Two months ago, the oil market went through the biggest crisis in decades. Prices jumped by more than 20% in a single day because the Strait of Hormuz was blocked, causing oil exports from the region—about 31% of the world’s total—to nearly come to a halt. Since then, the oil market has become one of the hottest areas for traders.



I’ve noticed that many people are starting to take an interest in trading oil, but they don’t know how to get started. During a crisis like this, WTI and Brent prices fluctuate by nearly 30% per day. That means if you understand the market and choose the right approach, the opportunity to make profits is enormous—but the risk is high as well.

In essence, trading oil is about guessing the direction of price movement, and there are several methods to choose from. CFDs are one of the most popular options for retail traders because you don’t need to own the actual oil.
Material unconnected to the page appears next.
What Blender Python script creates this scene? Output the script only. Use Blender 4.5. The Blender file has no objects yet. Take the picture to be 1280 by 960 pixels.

You simply predict whether the price will go up or down. The symbols used are USOIL for WTI and UKOIL for Brent. The advantage is high leverage, letting you control a large position with little capital, and you can profit whether the market moves up or down. The downside is that during periods of high volatility, you may get stopped out before the market moves in the direction you expected.
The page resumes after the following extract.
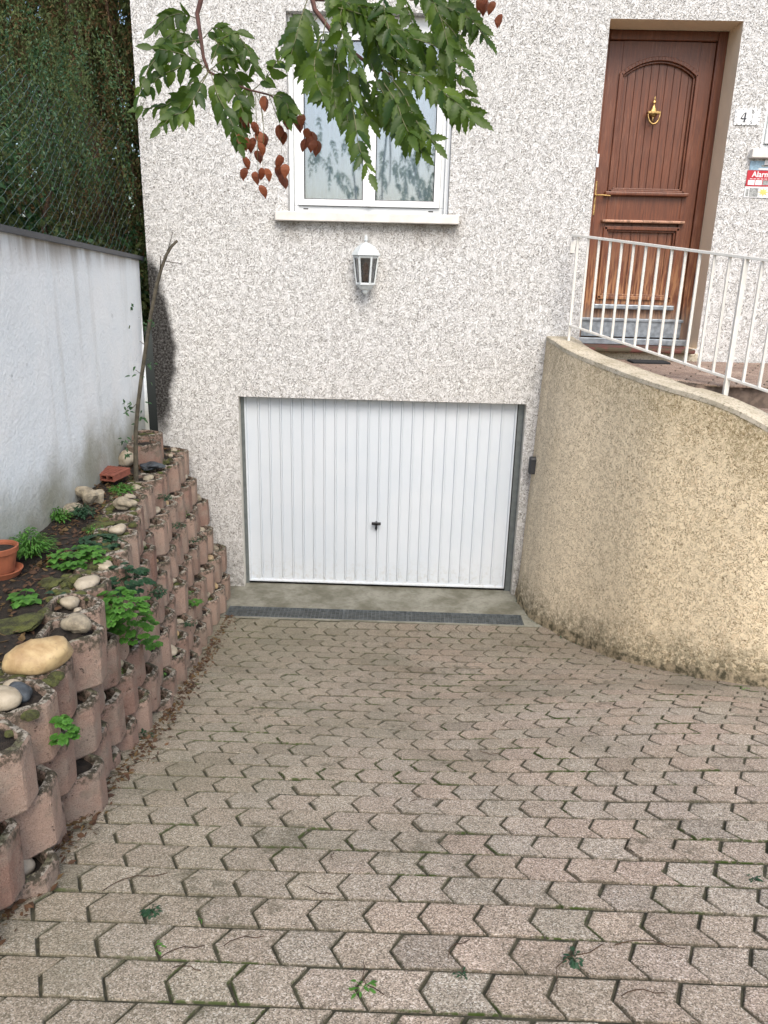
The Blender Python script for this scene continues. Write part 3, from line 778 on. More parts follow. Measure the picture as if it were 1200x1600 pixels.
# ------------------------------------------------------------------ left wall and fence
XW = lambda y: -2.0-.075*y
def leftwall():
    root = empty('garden_wall', 'white rendered boundary wall with dark metal coping, left of the ramp', 'garden wall', (-2.0, -.06, .8))
    m = MB(); ys = lin(-.05, -8.0, 60); zs = lin(.6, 2.94, 24); vs = []
    zt_ = lambda y: 2.885-.040*y*1.0
    for y in ys:
        for k, z in enumerate(zs):
            zz = .6+(zt_(y)-.6)*k/24; vs.append((XW(y)-(.03 if 0 else 0)-(.045*max(0, (2.8-zz)/1.4) if y > -.06 else .045*max(0, (2.8-zz)/1.4)*math.exp(y*1.2))+.004*noise.noise(Vector((y*3, zz*3, 0))), y, zz))
    n = 25
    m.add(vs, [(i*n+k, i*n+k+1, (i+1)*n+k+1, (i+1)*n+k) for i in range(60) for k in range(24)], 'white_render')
    vs = []
    for y in (-.05, -8.0): vs += [(XW(y)-.01, y, .6), (XW(y)-.2, y, .6), (XW(y)-.2, y, zt_(y)), (XW(y)-.005, y, zt_(y))]
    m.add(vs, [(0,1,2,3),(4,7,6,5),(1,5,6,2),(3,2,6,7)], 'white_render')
    fixn(part(m, 'body', root, smooth=False))
    m = MB(); 
    a, b = -.0, -8.0
    vs = []
    for y in (a, b):
        z = zt_(y); x = XW(y)
        vs += [(x+.028, y, z-.016), (x+.028, y, z+.014), (x-.24, y, z+.03), (x-.24, y, z-.02), (x-.2, y, z+.003), (x-.002, y, z+.003), (x+.022, y, z-.02)]
    m.add(vs, [(i, i+7, (i+1) % 7+7, (i+1) % 7) for i in range(7)]+[(6,5,4,3,2,1,0),(7,8,9,10,11,12,13)], 'coping_metal')
    fixn(part(m, 'metal_coping', root))
leftwall()
def chainlink():
    root = empty('chain_link_fence', 'sagging chain link wire fence above the white boundary wall', 'fence', (-2.1, -1, 2.95))
    m = MB(); pw, ph = .125, .036; y0, y1 = -4.6, .25; z0 = 2.95
    nst = int((y1-y0)/(pw/2)); nh = 25
    for i in range(nst):
        pts = []
        for k in range(nh+1):
            y = y0+(i+(k % 2 if i % 2 == 0 else 1-k % 2))*pw/2
            z = z0+.035*-y*1.0-.02+k*ph
            sag = .05*math.sin(y*1.7)*(k/nh)+.03*noise.noise(Vector((y*1.5, z*1.5, 2)))
            zz = z+.05*math.sin(y*1.3+1)*(k/nh)
            pts.append((XW(y)-.12+sag+.003*(1 if k % 2 else -1), y, zz))
        m.tube(pts, .0015, 'wire_green', 4, cap=False)
    o = part(m, 'mesh', root)
    for y in (-6.2,):
        m = MB(); m.tube([(XW(y)-.15, y, 2.9), (XW(y)-.15, y, 4.1)], .02, 'wire_green', 10); part(m, 'post', root, smooth=False)
chainlink()
sheet('neighbour_ground', lin(-12, -2.15, 10), lin(-9, 8, 10), lambda x, y: 2.3, 'soil')
# ------------------------------------------------------------------ planter block wall
YT = [-8,-4.6,-4.25,-3.86,-3.5,-3.21,-2.72,-2.11,-1.48,-.86,-.25,1]
XT = [-.90,-.94,-.97,-1.02,-1.12,-1.17,-1.26,-1.43,-1.55,-1.60,-1.66,-1.7]
YB = [-8,-6,-4.7,-4,-3.3,-2.2,-1.2,-.6,1]
XB = [-.9,-.95,-.99,-1.02,-1.05,-1.16,-1.25,-1.27,-1.28]
rim = lambda y, k=0: 1.32+.034*(-y-.5)-k*.222
def face_x(y, z):
    zt_, zb = rim(y), interp(y, TY, TZ); f = min(1, max(-.6, (zt_-z)/max(.3, zt_-zb)))
    a = interp(y, YT, XT)-.02; b = max(interp(y, YB, XB), a+.05)
    return a+(b-a)*f
def block_mesh(seed, H=.226):
    rnd = random.Random(seed)
    # plan outline of the ring, +x is the face; y along the wall
    out = [(.008, -.045), (.008, .045), (-.085, .124), (-.165, .134), (-.235, .085), (-.235, -.085), (-.165, -.134), (-.085, -.124)]
    def refine(pts, sub=3, round_=.25):
        o = []
        n = len(pts)
        for i in range(n):
            a = Vector(pts[i]); b = Vector(pts[(i+1) % n]); p = Vector(pts[i-1])
            o.append(tuple(a+(p-a)*.14)) ; o.append(tuple(a+((p-a)*.04+(b-a)*.04)*.6)); o.append(tuple(a+(b-a)*.14))
        return o
    out = refine(out); cx = -.125
    inn = []
    for (x, y) in out:
        d = Vector((x-cx, y)); L = d.length; d = d*(1-.036/L); inn.append((cx+d.x, d.y))
    n = len(out); vs = []; rimv = []; fs = []
    jit = lambda a: rnd.uniform(-a, a)
    lv = [(0, 0, 0), (.01, .012, 0), (.0, .05, 0), (0, .11, .35), (0, .17, .6), (0, H-.012, 1), (-.006, H-.002, 1)]
    def put(pts, ins, z, r):
        for (x, y) in pts:
            d = Vector((x-cx, y)); L = d.length; q = 1+ins/L
            nz = .0035*noise.noise(Vector((x*14+seed*7, y*14, z*14)))
            vs.append((cx+(x-cx)*q+nz, y*q+nz*.5, z+(.011*noise.noise(Vector((x*24+seed*3, y*24, 1))) if z > H-.03 else 0))); rimv.append(r)
    for ins, z, r in ((-.010, 0, 0), (0, .012, 0), (.001, .10, .15), (0, .17, .45), (-.001, H-.014, .85), (-.007, H-.003, 1)): put(out, ins, z, r)
    put(out, -.018, H, 1); put(inn, .004, H, 1); put(inn, 0, H-.008, 1); put(inn, -.004, H-.12, 1)
    for j in range(9):
        for i in range(n): fs.append((j*n+i, j*n+(i+1) % n, (j+1)*n+(i+1) % n, (j+1)*n+i))
    fs.append(tuple(range(n))[::-1])
    m = MB(); m.add(vs, fs, 'pink_concrete'); body = fixn(m.build('planter_block', smooth=False, attrs={'rim': ('POINT', 'FLOAT', rimv)}))
    m = MB(); d = rnd.choice((.028, .04, .06)); pts = [(x*1.0, y, H-d+.012*noise.noise(Vector((x*30, y*30, seed)))) for x, y in inn]
    mid = (cx, 0, H-d+.018); ring2 = [((x-cx)*.55+cx, y*.55, H-d+.014+.018*noise.noise(Vector((x*40, y*40, seed+5)))) for x, y in inn]
    vs = pts+ring2+[mid]
    m.add(vs, [(i, (i+1) % n, n+(i+1) % n, n+i) for i in range(n)]+[(n+i, n+(i+1) % n, 2*n) for i in range(n)], 'soil' if seed % 3 else 'moss')
    fill = m.build('soil_fill', body, smooth=True); return body, d
protos = [block_mesh(i) for i in range(6)]
used = set(); blocks = []
ordw = ['first','second','third','fourth','fifth','sixth','seventh','eighth','ninth','tenth','eleventh','twelfth','thirteenth','fourteenth','fifteenth','sixteenth','seventeenth','eighteenth','nineteenth','twentieth','twenty-first','twenty-second','twenty-third']
crs = ['top','second','third','fourth','fifth','sixth','lowest but one','bottom']
rb = random.Random(11)
def put_block(x, y, z, rz, label):
    i = rb.randrange(6); body, d = protos[i]
    if i in used: o = clone(body)
    else: o = body; used.add(i)
    o.location = (x, y, z); o.rotation_euler = (rb.gauss(0, .014), rb.gauss(0, .02), rz)
    tag(o, label, 'planter block', 'pink concrete planter blocks stacked as a retaining wall')
    return o, d
BL = {}
for k in range(8):
    y = -.14-(k % 2)*.1325; j = 0
    while y > -5.5:
        zt_ = rim(y, k)
        if zt_ < interp(y-.05, TY, TZ)+.03: break
        x = face_x(y, zt_-.11)+rb.gauss(0, .014); slope = (face_x(y-.2, zt_-.11)-face_x(y+.2, zt_-.11))/.4
        lab = f"pink hollow planter block, {ordw[j]} from the garage in the {crs[k] if k < 7 else 'bottom'} course of the stepped wall"
        o, d = put_block(x, y, zt_-.226, -math.atan(-slope)*.0+math.atan(slope)*.5+rb.gauss(0, .06), lab)
        BL[(k, j)] = (o, d); j += 1; y -= .265+rb.uniform(-.002, .002)
for (px, py), z, rz, lab in (((247, 690), 1.515, .1, 'rust pink hollow block set on the top course beside the sapling trunk'), ((250, 674), 1.525, .25, 'rust pink hollow block on the top course, touching the house corner'),
                        ((203, 689), 1.47, .6, 'tilted pink block behind the sapling, nearest the white wall')):
    q = onZ(px, py, z); put_block(q.x+.02, q.y-.03, z-.226, rz, lab)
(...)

Another option is oil ETFs, which are suitable for those who want lower risk. There is no leverage, but there’s also less complexity. You trade through a regular stock broker. For example, USO or BNO, which track the WTI and Brent price respectively. Their risk is lower than CFDs, but the profit potential is more limited as well.

If you’re a professional investor, Futures may be a good choice because liquidity is extremely high. During the crisis, Futures trading volume surged to record levels. Profits can rise sharply when prices spike—but you need to be careful because futures contracts have expiration dates and require high margin.
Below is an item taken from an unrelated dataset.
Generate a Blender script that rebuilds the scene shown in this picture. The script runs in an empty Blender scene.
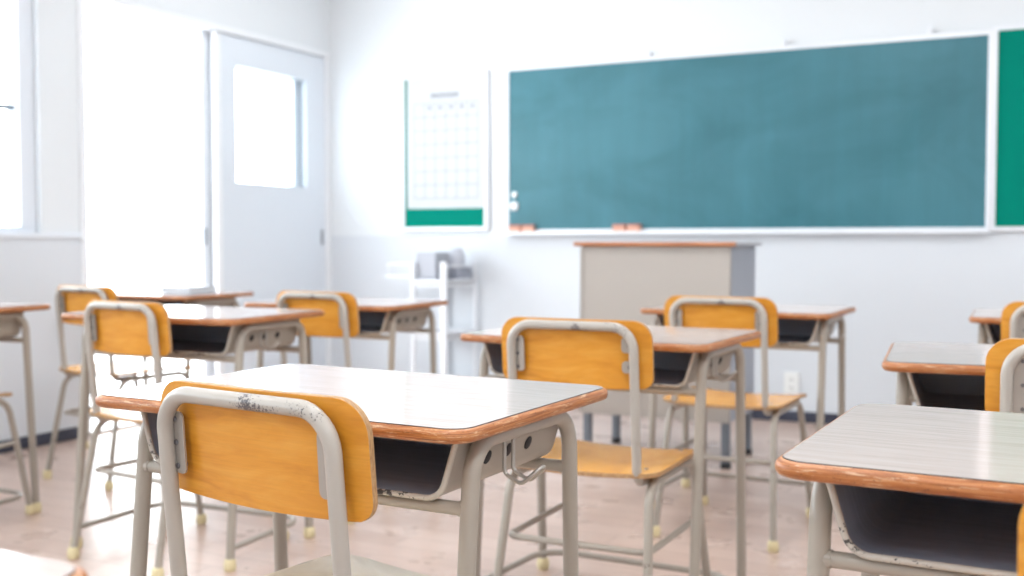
import bpy, bmesh, math, random
from mathutils import Vector, Matrix

random.seed(7)
S = bpy.context.scene
COL = S.collection
PI = math.pi
R = math.radians

# ------------------------------------------------------------------ materials
def lin(r, g, b):
    f = lambda c: (c / 255 / 12.92) if c / 255 <= .04045 else ((c / 255 + .055) / 1.055) ** 2.4
    return (f(r), f(g), f(b), 1)

def mat(name, col, rough=.5, metal=0.0, spec=.5, coat=0.0):
    m = bpy.data.materials.new(name)
    m.use_nodes = True
    b = m.node_tree.nodes['Principled BSDF']
    b.inputs['Base Color'].default_value = col
    b.inputs['Roughness'].default_value = rough
    b.inputs['Metallic'].default_value = metal
    b.inputs['Specular IOR Level'].default_value = spec
    if coat:
        b.inputs['Coat Weight'].default_value = coat
        b.inputs['Coat Roughness'].default_value = .12
    return m

def nodes(m):
    return m.node_tree.nodes, m.node_tree.links, m.node_tree.nodes['Principled BSDF']

def coords(m, scale, rot=(0, 0, 0), kind='Object'):
    n, l, b = nodes(m)
    tc = n.new('ShaderNodeTexCoord'); mp = n.new('ShaderNodeMapping')
    mp.inputs['Scale'].default_value = scale
    mp.inputs['Rotation'].default_value = rot
    l.new(tc.outputs[kind], mp.inputs['Vector'])
    return mp.outputs['Vector']

def noise(m, vec, scale, detail=4, rough=.55, dist=0.0):
    n, l, b = nodes(m)
    t = n.new('ShaderNodeTexNoise')
    t.inputs['Scale'].default_value = scale
    t.inputs['Detail'].default_value = detail
    t.inputs['Roughness'].default_value = rough
    t.inputs['Distortion'].default_value = dist
    l.new(vec, t.inputs['Vector'])
    return t.outputs['Fac']

def ramp(m, fac, stops):
    n, l, b = nodes(m)
    r = n.new('ShaderNodeValToRGB')
    el = r.color_ramp.elements
    while len(el) < len(stops):
        el.new(.5)
    for e, (p, c) in zip(el, stops):
        e.position = p; e.color = c
    l.new(fac, r.inputs['Fac'])
    return r.outputs['Color']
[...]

For everyday investors, oil stocks are an easy-to-access option—especially companies that don’t rely on the Strait of Hormuz. Most stock prices tend to rise in line with global oil prices, and you can also receive dividends. They’re easy to buy and sell through regular stock brokers.

As for buying actual oil, I think that’s not suitable for retail investors. The minimum purchase is 1,000 barrels. It requires a large amount of capital and comes with storage and transportation issues. It’s only suitable for industrial companies.

The most important thing when trading oil is strict risk management. Always set Stop Loss on every order, reduce your position size because volatility is abnormally high, and monitor US-Iran diplomatic news 24 hours a day, since statements from the White House can sharply reverse the market price.

Asian demand—especially from China, India, Japan, and South Korea—remains a key factor. These countries receive 70% of their oil through the Strait of Hormuz. If the crisis lasts longer, prices may continue to stay high.

Overall, trading oil right now is full of opportunities and risks. Choosing the method that fits you best and managing risk well are the most important keys.